Who was Jimi Hendrix’s ‘Foxey Lady’?
For whatever reason, rock ‘n’ roll stars tend to leave the identity of their lovers unspecified. Perhaps it’s the mystery. It’s undoubtedly the case that the opening line of ‘Foxey Lady’ wouldn’t sound quite so romantic had Jimi Hendrix sung: “You know, you’re a cute little heartbreaker, Deborah.” Today, we’ll be attempting to establish the identity of the woman who held Hendrix’s desire in the palm of her hand, unleashing an obsessive jealousy in the young guitarist.
Many have assumed Hendrix’s ‘Foxey Lady’ was Kathy Etchingham, who met Hendrix at the Scotch of St James nightclub in London. “There were stairs winding down to the basement, and everybody was leaning over the bannisters to listen to this guy sitting in the corner of the club playing,” Etchingham told the BBC. “They were enthralled.” After being introduced to Hendrix by his manager, Chas Chandler, the pair got talking. “He just looked unusual – stunning, really,” Etchingham recalled. “He was fresh, and he had a very soft sort of American accent.” Hendrix leaned closer: “I think you’re beautiful,” he whispered in her ear.
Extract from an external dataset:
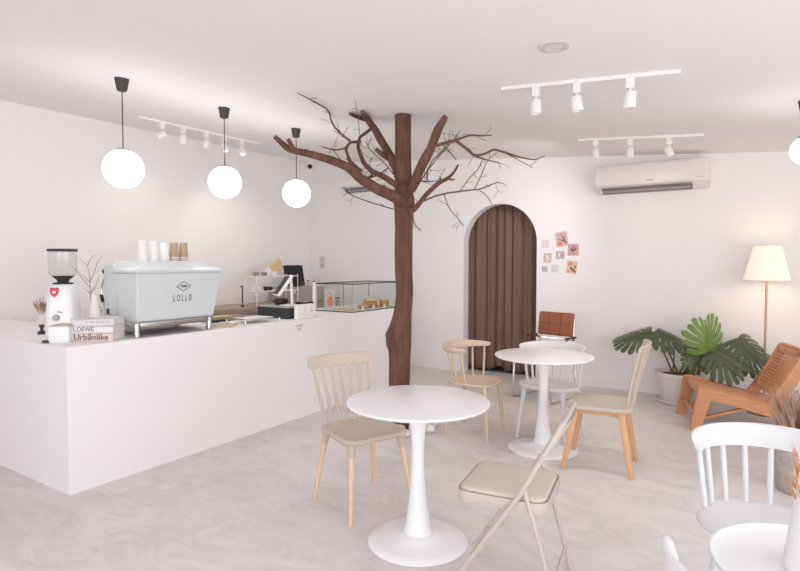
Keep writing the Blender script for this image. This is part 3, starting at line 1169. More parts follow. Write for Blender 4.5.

An hour later, they were back at his hotel.
Etchingham would go on to recall that Hendrix was an “experienced and imaginative” lover. He was also, as she discovered, something of a womaniser. The next morning, they were interrupted by another woman, who “burst into the room at about 11 in the morning, screaming, swearing and calling him a bastard. “She grabbed a guitar, lifted it by the neck and was poised to bring it down on our heads while we were in bed.”
But Etchingham, it would appear, is not the woman behind ‘Foxey Lady’. That would be the wonderfully named Lithofayne Pridgon, who knew Hendrix when he was still spelling his name with an extra “m” and a “y” instead of an “i”. Seduced by Sam Cooke at the age of just 16, she was desired by a host of iconic music artists. Friend to the likes of Jackie Wilson, Etta James, Marvin Gaye, Ike Turner and James Brown, she was, according to cultural critic Greg Tate, “nobody’s concubine,” a street-wise and fiercely intelligent woman with a penchant for star-studded parties.
Pridgon met Hendrix in 1963. The jobbing guitarist was hanging around the stage door of The Apollo theatre looking to meet Sam Cooke. Though the lights were low, she recognised him, having encountered him a year earlier at a Fat Jack concert. “I liked skinny, raw-boned, over-fucked, underfed-looking guys,” she told The Guardian, noting that Hendrix was just her “type”. On bumping into the guitarist a second time, Pridgon found herself intensely attracted to him. They took a walk from the Apollo back to her mother’s flat near Central Park, where they spent hours poring over blues records. Later that night, they travelled to the Cecil Hotel to rent a room. From that point on, she recalled, they were “inseparable.”
According to Pridgon, Hendrix was not yet a womanizer but a very sensitive, if rather jealous romantic. He fell in love with Lithofayne immediately. “Folks say that we lived together,” she recalled. “I don’t feel like we lived together, but I would stay for maybe a few weeks at a time, and I’d get my knees in the breeze.” Hendrix was convinced they were a couple, but Lithofayne had always been opposed to having a boyfriend. “My mother even told Jimi, ‘Pay Faye no mind because she falls in and out of love every week.’ And I did, I loved that love rush.”
Still, Pridgon nurtured Hendrix’s talent, giving him the confidence to pursue his ambitions. “This might sound crazy to you, but he was almost like my baby,” she said. “He was a sweetheart, and it’s as simple as that.” Young and infatuated, Hendrix was intensely jealous, a jealousy that terrified Pirdgon and made its way into his lyrics for Foxy Lady’. “You’ve got to be all mine,” he sings, “all mine.” Things came to an end in 1966 when Hendrix relocated to London. His unflinching adoration of Lithofayne was subsequently immortalised in the opening track of his debut album with The Jimi Hendrix Experience, ‘Foxey Lady.’